Where Have All the Traders Gone?

by John Kmiecik | November 20, 2011 9:30 am

One bit of fallout of the MF Global disaster is that there are a lot of traders, both professional and retail, who haven’t been able to trade. That puts a dent in trading volume at the CME Group (NASDAQ:CME[1]).

Volume is how they make their money, and its next earnings announcement (due in late January or early February) may disappoint. In the short term, the stock has a good chance of trading lower as other traders anticipate lower earnings in regard to volume.

So, when you’re about to establish an options trade on a name like CME, how do you pick the right strike price?
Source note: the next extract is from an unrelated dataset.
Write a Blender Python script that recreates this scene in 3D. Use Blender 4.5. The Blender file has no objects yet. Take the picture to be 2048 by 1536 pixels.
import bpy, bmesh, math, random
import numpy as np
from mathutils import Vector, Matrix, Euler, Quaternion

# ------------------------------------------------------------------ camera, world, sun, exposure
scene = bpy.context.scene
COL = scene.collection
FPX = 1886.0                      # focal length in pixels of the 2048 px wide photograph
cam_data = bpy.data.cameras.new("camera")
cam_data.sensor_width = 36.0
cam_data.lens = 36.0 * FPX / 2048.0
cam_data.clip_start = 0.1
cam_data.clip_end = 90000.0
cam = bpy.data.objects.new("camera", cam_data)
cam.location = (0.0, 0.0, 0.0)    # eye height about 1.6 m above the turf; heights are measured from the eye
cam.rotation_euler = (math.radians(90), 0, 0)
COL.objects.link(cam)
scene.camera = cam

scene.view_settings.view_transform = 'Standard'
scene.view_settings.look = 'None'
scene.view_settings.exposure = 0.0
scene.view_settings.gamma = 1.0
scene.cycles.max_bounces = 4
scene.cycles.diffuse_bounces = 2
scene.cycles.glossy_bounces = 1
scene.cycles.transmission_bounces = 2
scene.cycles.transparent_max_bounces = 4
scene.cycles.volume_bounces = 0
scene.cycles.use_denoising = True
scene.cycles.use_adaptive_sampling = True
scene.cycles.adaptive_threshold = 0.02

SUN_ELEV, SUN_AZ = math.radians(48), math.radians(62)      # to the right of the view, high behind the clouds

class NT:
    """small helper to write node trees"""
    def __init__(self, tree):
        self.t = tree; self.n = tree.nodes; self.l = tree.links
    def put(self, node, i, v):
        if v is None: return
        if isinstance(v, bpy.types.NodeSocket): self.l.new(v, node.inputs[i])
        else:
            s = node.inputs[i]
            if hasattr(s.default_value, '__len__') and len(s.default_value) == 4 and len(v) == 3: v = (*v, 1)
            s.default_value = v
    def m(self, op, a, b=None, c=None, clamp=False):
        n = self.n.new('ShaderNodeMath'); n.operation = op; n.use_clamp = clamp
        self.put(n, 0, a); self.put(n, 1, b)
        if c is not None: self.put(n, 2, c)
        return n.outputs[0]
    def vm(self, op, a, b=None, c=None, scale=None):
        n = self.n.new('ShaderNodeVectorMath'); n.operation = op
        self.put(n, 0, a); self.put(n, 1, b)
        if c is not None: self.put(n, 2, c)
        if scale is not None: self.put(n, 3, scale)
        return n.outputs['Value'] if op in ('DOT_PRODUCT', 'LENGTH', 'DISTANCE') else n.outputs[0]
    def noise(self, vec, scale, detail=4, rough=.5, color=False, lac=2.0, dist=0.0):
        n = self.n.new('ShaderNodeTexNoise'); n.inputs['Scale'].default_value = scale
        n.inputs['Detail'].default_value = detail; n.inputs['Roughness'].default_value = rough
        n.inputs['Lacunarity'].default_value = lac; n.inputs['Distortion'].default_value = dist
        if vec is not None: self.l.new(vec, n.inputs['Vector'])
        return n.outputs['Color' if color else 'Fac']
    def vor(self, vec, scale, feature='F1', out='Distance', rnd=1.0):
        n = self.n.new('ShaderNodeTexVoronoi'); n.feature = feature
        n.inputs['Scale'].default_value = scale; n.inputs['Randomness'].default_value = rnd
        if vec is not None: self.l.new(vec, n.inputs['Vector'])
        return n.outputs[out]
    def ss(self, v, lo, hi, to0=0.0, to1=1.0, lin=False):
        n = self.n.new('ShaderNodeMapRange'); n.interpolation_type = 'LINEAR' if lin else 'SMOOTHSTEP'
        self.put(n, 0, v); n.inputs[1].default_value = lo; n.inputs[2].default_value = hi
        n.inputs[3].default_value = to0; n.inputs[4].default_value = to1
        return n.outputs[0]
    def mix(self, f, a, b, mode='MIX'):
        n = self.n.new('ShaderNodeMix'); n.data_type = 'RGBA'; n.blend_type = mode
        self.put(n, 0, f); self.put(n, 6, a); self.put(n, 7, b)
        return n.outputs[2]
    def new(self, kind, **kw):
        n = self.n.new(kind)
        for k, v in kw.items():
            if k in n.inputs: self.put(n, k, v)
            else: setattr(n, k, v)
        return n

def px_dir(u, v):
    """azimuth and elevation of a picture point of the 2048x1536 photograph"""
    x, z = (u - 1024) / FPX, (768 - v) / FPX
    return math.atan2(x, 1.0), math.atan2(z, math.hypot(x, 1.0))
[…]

Support and resistance areas can be very useful tools in an options trader’s arsenal. They can be used to identify ideal points to enter or exit positions. They can also keep you from entering a position early before there is confirmation of a trend.

Technically, CME has been in a downtrend and, on Friday, the stock rallied up to a resistance level in the $250 area. If the stock can’t get over resistance, it might be “Sayonara, Baby!”
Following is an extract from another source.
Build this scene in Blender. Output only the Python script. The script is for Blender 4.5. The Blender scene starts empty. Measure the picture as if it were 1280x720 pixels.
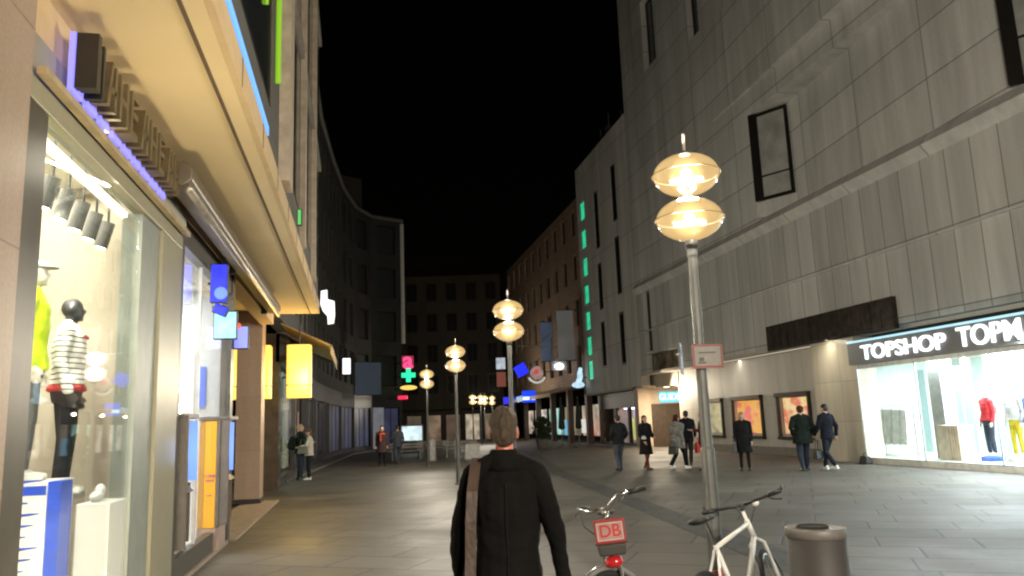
import bpy, bmesh, math, random
from mathutils import Vector, Matrix, noise
random.seed(7)
R=math.radians
sc=bpy.context.scene
COL=sc.collection
# world axes: +Y runs along the street, +X to the right of it, metres; the photographer stands at (0,0)

# ------------------------------------------------------------------ materials
MATS={}
def nm(name):
    m=bpy.data.materials.new(name); m.use_nodes=True
    nt=m.node_tree; nt.nodes.clear()
    out=nt.nodes.new('ShaderNodeOutputMaterial')
    return m,nt,out
def N(nt,t,**k):
    n=nt.nodes.new(t)
    for a,b in k.items(): setattr(n,a,b)
    return n
def pbr(name,col,rough=0.6,metal=0.0,var=0.18,scale=6.0,bump=0.0,bscale=40.0,coat=0.0,spec=0.5,trans=0.0):
    if name in MATS: return MATS[name]
    m,nt,out=nm(name); L=nt.links.new
    b=N(nt,'ShaderNodeBsdfPrincipled'); L(b.outputs[0],out.inputs[0])
    b.inputs['Roughness'].default_value=rough; b.inputs['Metallic'].default_value=metal
    b.inputs['Coat Weight'].default_value=coat; b.inputs['Specular IOR Level'].default_value=spec
    b.inputs['Transmission Weight'].default_value=trans
    tc=N(nt,'ShaderNodeTexCoord')
    nz=N(nt,'ShaderNodeTexNoise'); nz.inputs['Scale'].default_value=scale; nz.inputs['Detail'].default_value=6
    L(tc.outputs['Object'],nz.inputs['Vector'])
    rp=N(nt,'ShaderNodeValToRGB')
    rp.color_ramp.elements[0].position=.3; rp.color_ramp.elements[1].position=.7
    rp.color_ramp.elements[0].color=(*[c*(1-var) for c in col],1)
    rp.color_ramp.elements[1].color=(*[min(1,c*(1+var)) for c in col],1)
    L(nz.outputs['Fac'],rp.inputs[0]); L(rp.outputs[0],b.inputs['Base Color'])
    if bump>0:
        n2=N(nt,'ShaderNodeTexNoise'); n2.inputs['Scale'].default_value=bscale; n2.inputs['Detail'].default_value=4
        L(tc.outputs['Object'],n2.inputs['Vector'])
        bp=N(nt,'ShaderNodeBump'); bp.inputs['Strength'].default_value=bump; bp.inputs['Distance'].default_value=.02
        L(n2.outputs['Fac'],bp.inputs['Height']); L(bp.outputs[0],b.inputs['Normal'])
    MATS[name]=m; return m
def emit(name,col,strength,base=None,var=0.0,scale=3.0):
    if name in MATS: return MATS[name]
    m,nt,out=nm(name); L=nt.links.new
    b=N(nt,'ShaderNodeBsdfPrincipled'); L(b.outputs[0],out.inputs[0])
    b.inputs['Base Color'].default_value=(*(base or [c*.5 for c in col]),1)
    b.inputs['Roughness'].default_value=.4
    b.inputs['Emission Color'].default_value=(*col,1); b.inputs['Emission Strength'].default_value=strength
    if var>0:
        tc=N(nt,'ShaderNodeTexCoord'); nz=N(nt,'ShaderNodeTexNoise'); nz.inputs['Scale'].default_value=scale
        L(tc.outputs['Object'],nz.inputs['Vector'])
        mr=N(nt,'ShaderNodeMapRange'); mr.inputs[1].default_value=.3; mr.inputs[2].default_value=.7
        mr.inputs[3].default_value=strength*(1-var); mr.inputs[4].default_value=strength*(1+var)
        L(nz.outputs['Fac'],mr.inputs[0]); L(mr.outputs[0],b.inputs['Emission Strength'])
    MATS[name]=m; return m
def glass(name,tint=(.95,.97,.97),refl=1.0):
    if name in MATS: return MATS[name]
    m,nt,out=nm(name); L=nt.links.new
    t=N(nt,'ShaderNodeBsdfTransparent'); t.inputs[0].default_value=(*tint,1)
    g=N(nt,'ShaderNodeBsdfGlossy'); g.inputs['Roughness'].default_value=.02; g.inputs[0].default_value=(refl,refl,refl,1)
    f=schlick(nt,.045)
    mx=N(nt,'ShaderNodeMixShader'); L(f.outputs[0],mx.inputs[0]); L(t.outputs[0],mx.inputs[1]); L(g.outputs[0],mx.inputs[2])
    L(mx.outputs[0],out.inputs[0]); MATS[name]=m; return m
def panel_stone(name,col,w,h,axis='Y',mortar=.35,msize=.012,var=.10,rough=.75,bump=.25,offs=.0,dirt=.25):
    """stone cladding: upright panels w x h on a wall that runs along `axis`"""
    if name in MATS: return MATS[name]
    m,nt,out=nm(name); L=nt.links.new
    b=N(nt,'ShaderNodeBsdfPrincipled'); L(b.outputs[0],out.inputs[0]); b.inputs['Roughness'].default_value=rough
    tc=N(nt,'ShaderNodeTexCoord'); sp=N(nt,'ShaderNodeSeparateXYZ'); L(tc.outputs['Object'],sp.inputs[0])
    cb=N(nt,'ShaderNodeCombineXYZ')
    if axis=='XY':
        ad=N(nt,'ShaderNodeMath',operation='ADD'); L(sp.outputs[0],ad.inputs[0]); L(sp.outputs[1],ad.inputs[1]); L(ad.outputs[0],cb.inputs[0])
    else: L(sp.outputs[axis],cb.inputs[0])
    zz=N(nt,'ShaderNodeMath',operation='ADD'); zz.inputs[1].default_value=offs; L(sp.outputs['Z'],zz.inputs[0]); L(zz.outputs[0],cb.inputs[1])
    br=N(nt,'ShaderNodeTexBrick'); br.offset=.0 if offs>=0 else .5
    br.inputs['Scale'].default_value=1; br.inputs['Brick Width'].default_value=w; br.inputs['Row Height'].default_value=h
    br.inputs['Mortar Size'].default_value=msize; br.inputs['Mortar Smooth'].default_value=.3; br.inputs['Bias'].default_value=0
    br.inputs['Color1'].default_value=(*[c*(1-var) for c in col],1); br.inputs['Color2'].default_value=(*[c*(1+var) for c in col],1)
    br.inputs['Mortar'].default_value=(*[c*mortar for c in col],1)
    L(cb.outputs[0],br.inputs['Vector'])
    # weather streaks: noise stretched downwards
    mp=N(nt,'ShaderNodeMapping'); mp.inputs['Scale'].default_value=(1.2,1.2,.12); L(tc.outputs['Object'],mp.inputs[0])
    nz=N(nt,'ShaderNodeTexNoise'); nz.inputs['Scale'].default_value=1.0; nz.inputs['Detail'].default_value=7; nz.inputs['Roughness'].default_value=.65
    L(mp.outputs[0],nz.inputs['Vector'])
    mr=N(nt,'ShaderNodeMapRange'); mr.inputs[1].default_value=.3; mr.inputs[2].default_value=.7; mr.inputs[3].default_value=1-dirt; mr.inputs[4].default_value=1+dirt*.5
    L(nz.outputs['Fac'],mr.inputs[0])
    n3=N(nt,'ShaderNodeTexNoise'); n3.inputs['Scale'].default_value=35; n3.inputs['Detail'].default_value=4; L(tc.outputs['Object'],n3.inputs['Vector'])
    m3=N(nt,'ShaderNodeMapRange'); m3.inputs[1].default_value=.3; m3.inputs[2].default_value=.7; m3.inputs[3].default_value=.9; m3.inputs[4].default_value=1.1; L(n3.outputs['Fac'],m3.inputs[0])
    pm=N(nt,'ShaderNodeMath',operation='MULTIPLY'); L(mr.outputs[0],pm.inputs[0]); L(m3.outputs[0],pm.inputs[1])
    mu=N(nt,'ShaderNodeVectorMath',operation='SCALE'); L(br.outputs['Color'],mu.inputs[0]); L(pm.outputs[0],mu.inputs['Scale'])
    L(mu.outputs[0],b.inputs['Base Color'])
    bp=N(nt,'ShaderNodeBump'); bp.inputs['Strength'].default_value=bump; bp.inputs['Distance'].default_value=.02; bp.invert=True
    L(br.outputs['Fac'],bp.inputs['Height']); L(bp.outputs[0],b.inputs['Normal'])
    MATS[name]=m; return m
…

The $240 area looks like a nice target, considering there is support at that point. This trade idea can be held longer term, but there might be a good chance for quick profits in the short term.
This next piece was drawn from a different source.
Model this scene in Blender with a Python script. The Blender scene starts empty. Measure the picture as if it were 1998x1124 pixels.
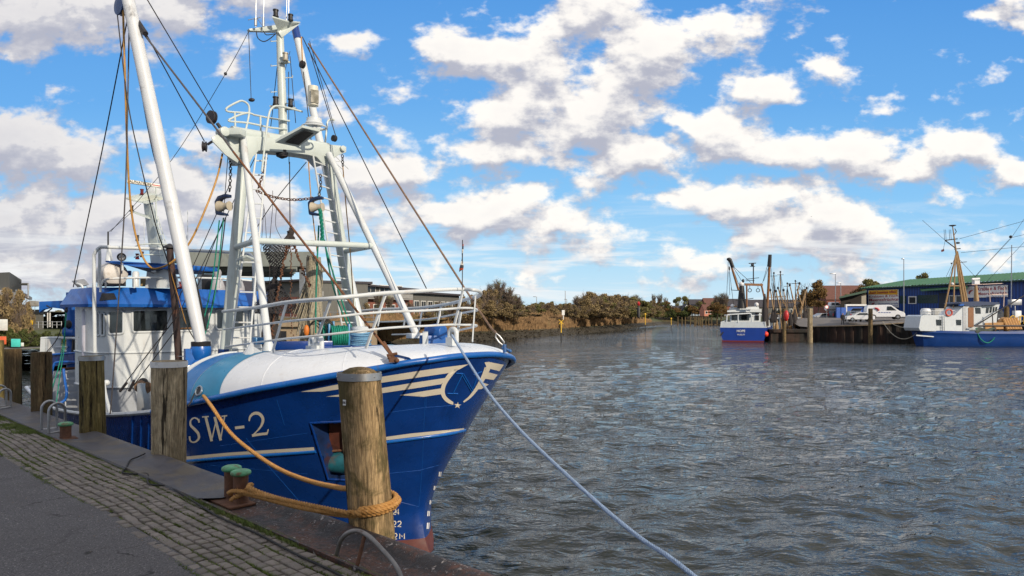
import bpy, bmesh, math, random
import numpy as np
from mathutils import Vector, Matrix, noise as mnoise
from mathutils.bvhtree import BVHTree
from mathutils.geometry import tessellate_polygon
R=math.radians
SC=bpy.context.scene; COL=SC.collection
rnd=random.Random(7)
# ------------------------------------------------------------------ camera
EYE=1.7; FPX=1332.0; CX=999.0; HY=618.0
cd=bpy.data.cameras.new('camera'); cam=bpy.data.objects.new('camera',cd); COL.objects.link(cam)
cam.location=(0,0,EYE); cam.rotation_euler=(R(90),0,0)
cd.sensor_width=36; cd.lens=24.0; cd.shift_y=(HY-562)/1998.0; cd.clip_start=.1; cd.clip_end=6000
SC.camera=cam
SC.view_settings.view_transform='Standard'; SC.view_settings.look='None'; SC.view_settings.exposure=0.12; SC.view_settings.gamma=1.0
SC.cycles.use_adaptive_sampling=True; SC.cycles.adaptive_threshold=.015; SC.cycles.use_denoising=True
SC.cycles.max_bounces=6; SC.cycles.diffuse_bounces=2; SC.cycles.glossy_bounces=3; SC.cycles.transparent_max_bounces=6
# ------------------------------------------------------------------ sun
SUN_AZ=Vector((.66,-.75)).normalized(); SUN_EL=R(24)      # horizontal direction towards the sun
sl=bpy.data.lights.new('sun','SUN'); sl.energy=3.9; sl.angle=R(.6); sl.color=(1,.86,.68)
so=bpy.data.objects.new('sun',sl); COL.objects.link(so)
so.rotation_euler=Vector((SUN_AZ.x*math.cos(SUN_EL),SUN_AZ.y*math.cos(SUN_EL),math.sin(SUN_EL))).to_track_quat('Z','Y').to_euler()
# ------------------------------------------------------------------ node helper
class NT:
    def __init__(s,tree): s.t=tree; s.n=tree.nodes; s.l=tree.links
    def new(s,typ,**kw):
        nd=s.n.new(typ)
        for k,v in kw.items(): setattr(nd,k,v)
        return nd
    def put(s,sock,v):
        if isinstance(v,bpy.types.NodeSocket): s.l.new(v,sock)
        else:
            if isinstance(v,(tuple,list)) and len(v)==3 and sock.type=='RGBA': v=tuple(v)+(1,)
            sock.default_value=v
    def m(s,op,a,b=0.0,c=0.0,clamp=False):
        nd=s.new('ShaderNodeMath',operation=op,use_clamp=clamp); s.put(nd.inputs[0],a); s.put(nd.inputs[1],b)
        if op in('MULTIPLY_ADD',): s.put(nd.inputs[2],c)
        return nd.outputs[0]
    def mix(s,f,a,b,blend='MIX'):
        nd=s.new('ShaderNodeMix',data_type='RGBA',blend_type=blend,clamp_factor=True); s.put(nd.inputs[0],f); s.put(nd.inputs[6],a); s.put(nd.inputs[7],b); return nd.outputs[2]
    def rng(s,v,a,b,c=0.0,d=1.0,smooth=False):
        nd=s.new('ShaderNodeMapRange',interpolation_type='SMOOTHSTEP' if smooth else 'LINEAR',clamp=True)
        for i,x in enumerate((v,a,b,c,d)): s.put(nd.inputs[i],x)
        return nd.outputs[0]
    def noise(s,vec,scale,detail=4,rough=.55,dist=0.0):
        nd=s.new('ShaderNodeTexNoise'); 
        if vec is not None: s.put(nd.inputs['Vector'],vec)
        nd.inputs['Scale'].default_value=scale; nd.inputs['Detail'].default_value=detail; nd.inputs['Roughness'].default_value=rough; nd.inputs['Distortion'].default_value=dist
        return nd.outputs[0]
    def comb(s,x,y,z):
        nd=s.new('ShaderNodeCombineXYZ'); s.put(nd.inputs[0],x); s.put(nd.inputs[1],y); s.put(nd.inputs[2],z); return nd.outputs[0]
# ------------------------------------------------------------------ sky
CLOUDS=[(700,400,70,30,.8),(820,420,40,16,.7),(900,470,50,14,.8),(560,540,100,18,.7),(700,520,80,14,.7),(860,545,90,14,.7),(1120,530,90,12,.7),(1230,500,50,12,.7),(1350,520,90,14,.75),(1460,540,80,12,.7),(1580,520,90,12,.7),(1700,500,80,14,.75),(1830,480,70,12,.7),(1780,340,70,16,.8),(1850,350,60,14,.7),(1680,240,60,16,.7),(1560,230,60,14,.6),(1950,240,40,12,.7),(1330,190,50,18,.6),(640,200,60,30,.6),(450,120,60,40,.6),(560,180,50,30,.5),(820,100,60,24,.6),(760,180,70,22,.6),(1120,420,40,14,.7),(1250,400,60,14,.6),(420,300,80,40,.75),(110,180,70,22,.55),(300,250,60,30,.6),(1960,520,70,12,.7),(930,100,110,55,1),(1050,130,130,65,1),(1190,190,120,65,1),(1000,225,110,50,1),(1160,25,130,40,.9),(1290,85,140,50,.9),(1400,60,110,45,.9),(1480,20,60,35,.8),(1250,145,80,45,1),
(1000,285,110,32,.85),(860,22,70,16,.6),(1100,250,120,45,1),(1440,186,58,22,1),(1510,176,60,18,1),(1625,150,60,26,1),(1400,250,88,38,1),(1480,290,120,38,1),(1600,298,100,34,1),(1700,325,62,22,1),
(1230,312,85,32,1),(1275,290,45,30,1),(860,320,100,20,.8),(1760,280,62,25,.95),(1880,288,90,34,.95),(1975,330,42,26,1),(1990,190,20,13,.9),(1740,215,50,18,.7),(1640,245,50,14,.7),(1862,148,32,12,.65),
(1880,212,35,10,.55),(1975,30,60,48,.85),(1898,98,28,8,.6),(1390,385,80,30,1),(1450,420,85,24,.95),(1560,370,60,13,.8),(1620,425,85,28,.9),(1715,446,28,18,.95),(1780,388,60,12,.8),(1930,392,60,15,.9),
(1175,461,25,14,.95),(945,415,58,17,.95),(1080,405,56,22,.95),(1020,370,85,14,.75),(1000,474,82,17,.85),(1035,514,30,8,.6),(1290,480,60,13,.8),(1500,462,70,15,.8),(1640,460,90,12,.7),(1930,435,60,12,.7),
(120,30,170,75,1),(300,15,120,70,1),(500,0,80,40,.7),(50,270,90,60,1),(140,300,110,55,1),(70,400,120,32,.95),(220,420,120,30,.8),(350,350,70,45,.9),(690,95,60,40,.7),(620,60,50,30,.5),(750,350,95,45,.85),
(60,490,110,36,1),(200,470,110,40,.9),(30,560,90,24,.9),(330,440,90,40,.9),(780,262,60,22,.5),(480,400,120,60,.8),(640,330,60,60,.7),(560,470,80,40,.6),(400,250,60,40,.45),(620,470,90,30,.7),(760,460,70,20,.5),
(1180,350,100,18,.5),(1330,345,90,16,.5),(1500,345,120,16,.5),(880,350,80,22,.6),(1100,320,60,22,.7)]
RX=[24+i*(1974-24)/31 for i in range(32)]
RY=[-250,-120,-60,0,40,85,130,175,215,255,295,335,375,415,460,510]
def cover(px,py,ws=1.0):
    if py<-30: # out of the frame: plain broken cloud
        return (.85 if py<-200 else .62)+.2*math.sin(px*.009+py*.011)*math.cos(px*.004-py*.017)
    c=0
    for (cx,cy,rx,ry,st) in CLOUDS:
        r2=((px-cx)/rx)**2+((py-cy)/ry)**2
        c=max(c,st*(1.3 if cy>370 else 1.08)/(1+r2**1.6))
    if 320<py<530: c=max(c,.40+.10*math.sin(px*.021+py*.05)*math.sin(px*.013-py*.03+1))
    elif py<320: c=max(c,.24+.12*math.sin(px*.011+py*.02+2))
    return min(c,1)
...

With CME trading here at $248.88, you can buy the CME Dec 240 Puts for $9 or less.

The long put strategy is pretty straightforward. The trade profits when the stock falls and the put premium increases as the CME option moves farther and farther into-the-money.

Maximum profit is almost unlimited only because CME can only fall to $0 (which is highly unlikely), and the maximum loss is $9 if CME finishes at or above $240 at December expiration.